Jesus is the only one who can offer us lasting fulfillment. Positive affirmations, self-care, self-love, etc, come up short in this regard. They will quench your thirst for a period of time but only to leave you thirsty again. 

What about Replacing Bible Verses with Positive Affirmations?

I find it unsettling that many Christian women contend that positive affirmations can be used in a Biblical way. As a result, there is no shortage of videos and blog posts sharing Biblical affirmations that we can declare over ourselves. Here’s why I don’t agree with this. 

First, As we have already established, positive affirmations find their roots in pagan worship. And as Christians, we are not supposed to emulate pagan practices no matter how innocent they may seem.

For the Bible says:

“When the LORD your God cuts off before you the nations whom you go in to dispossess, and you dispossess them and dwell in their land, take care that you be not ensnared to follow them, after they have been destroyed before you, and that you do not inquire about their gods, saying, ‘How did these nations serve their gods?—that I also may do the same.’ You shall not worship the LORD your God in that way, for every abominable thing that the LORD hates they have done for their gods, for they even burn their sons and their daughters in the fire to their gods. “Everything that I command you, you shall be careful to do.
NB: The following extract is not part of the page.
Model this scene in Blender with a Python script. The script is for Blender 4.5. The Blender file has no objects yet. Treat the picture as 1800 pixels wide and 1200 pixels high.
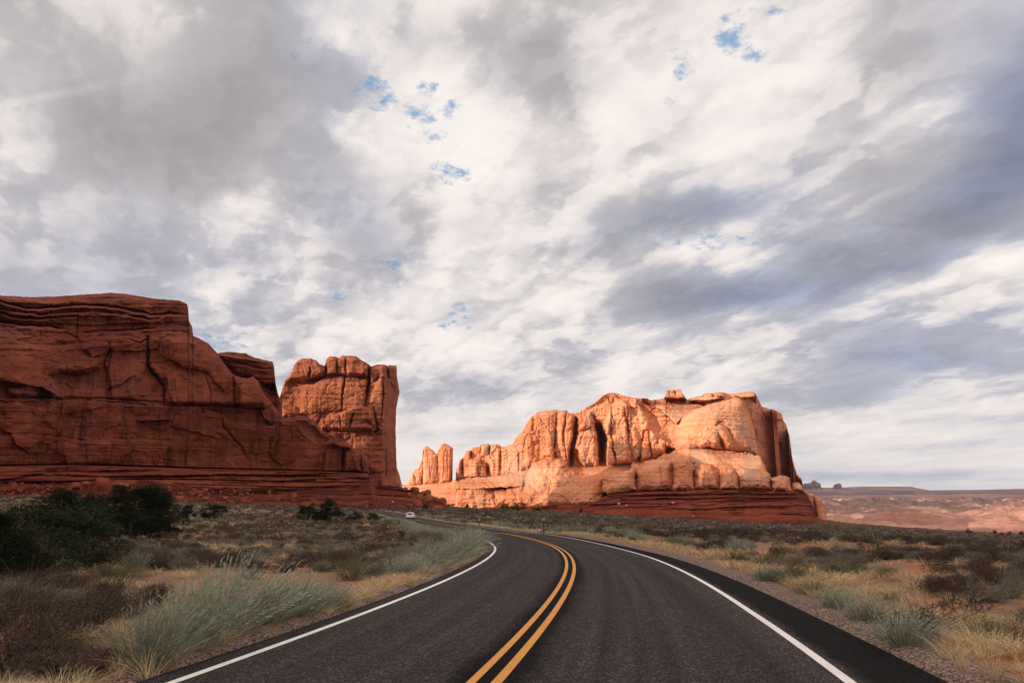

You shall not add to it or take from it. Deuteronomy 12:29–32 ESV
Take no part in the unfruitful works of darkness, but instead expose them. Ephesians 5:11 ESV

Moreover, repeating affirmations borders closely on sorcery and witchcraft. In such practices, repeating incantations or mantras is commonly done with the hope of turning the uttered words into reality and to channel spirits. Yet the Bible says, 

There shall not be found among you anyone who burns his son or his daughter as an offering, anyone who practices divination or tells fortunes or interprets omens, or a sorcerer or a charmer or a medium or a necromancer or one who inquires of the dead, for whoever does these things is an abomination to the LORD. And because of these abominations the LORD your God is driving them out before you. Deuteronomy 18:10-12 ESV

Unfortunately, many have fallen for the temptation of “baptizing” positive affirmations by replacing them with Scripture. But isn’t that the same thing as trying to “Christianize” yoga, crystals, tarot cards, etc.? It’s a lie from the enemy that we can redeem pagan practices and use them to glorify God. The Bible makes it clear that we should separate the Holy from the profane:

And they shall teach my people the difference between the holy and profane, and cause them to discern between the unclean and the clean. Ezekiel 44:23 KJV
Do not be unequally yoked with unbelievers. For what partnership has righteousness with lawlessness? Or what fellowship has light with darkness? What accord has Christ with Belial? Or what portion does a believer share with an unbeliever? What agreement has the temple of God with idols? For we are the temple of the living God; as God said, “I will make my dwelling among them and walk among them, and I will be their God, and they shall be my people. Therefore go out from their midst, and be separate from them, says the Lord, and touch no unclean thing; then I will welcome you. 2 Corinthians 6:14-17 ESV

How then shall we seek to worship God in a manner that is contrary to what He has commanded?

Lastly, people in the New Thought, Word of Faith, and New Age movements do the same. They use Bible verses to support their conviction in the power of affirmations. (Yes, even New Age experts use the Bible to support unbiblical concepts like the law of attraction). Often, they will employ the phrase “I am,” to manifest their affirmations into reality. However, this is misusing the Bible since they aren’t applying it the way it was intended.

Similarly, repeating to ourselves cherry-picked, positive, and self-soothing, verses of the Bible every day in order to boost our self-concept is misusing the Scriptures. The Bible was never meant to be used for mantras or as a self-help book. On the contrary, we are supposed to study it and meditate on it with the aim of knowing who God is and renewing our minds. Studying and meditating on God’s word is far more powerful than Biblical affirmations could ever be.

Also, riddle me this, can you imagine Jesus repeating affirmations when he was sorrowful and troubled about bearing the weight of our sin on the cross in Gethsemane (Matt 26: 36-44)? What Jesus did instead was pray. And the Lord sent an angel to strengthen Him. This is a perfect example of what we should do when we are stressed, facing challenging situations, and need the strength to endure (Phil 4:6).

The Bible was never meant to be used for mantras or as a self-help book. On the contrary, we are supposed to study it and meditate on it with the aim of knowing who God is and renewing our minds.

Related: What is Manifesting and Why it’s Considered a Sin

So, is it Wrong to Have a Positive Self-Perception?

Certainly Not. Having a healthy self-perception of ourselves is very important. A healthy sense of self-worth or self-concept does not imply that you are detracting from God’s glory; rather, it suggests that you are acknowledging who you are in Christ. We derive all of our value from the fact that God created us. 

But, my point is embracing our identity in Christ requires more than just a positive attitude. It does require you to acknowledge that you are a sinner. But also that you are made whole in Christ. Knowing that you were worth the price that he paid to redeem you from death (1 Cor 6:20). You are loved and chosen by God. And that you have been adopted to the family of God and you bear His name (Eph 1:4-6).

While having a good impression of oneself is not vanity, for a Christian it entails committing to a life of sacrifice, devotion, and submission to God’s Sovereignty. The Bible isn’t meant to flatter and soothe us, but to renew our minds and conform us with God’s Son (Rom 12:1-2).

It also means that we should be wary of riding the wave of culture. Instead, we should test and examine everything through the lenses of scripture. The deceptions of the enemy are often very subtle.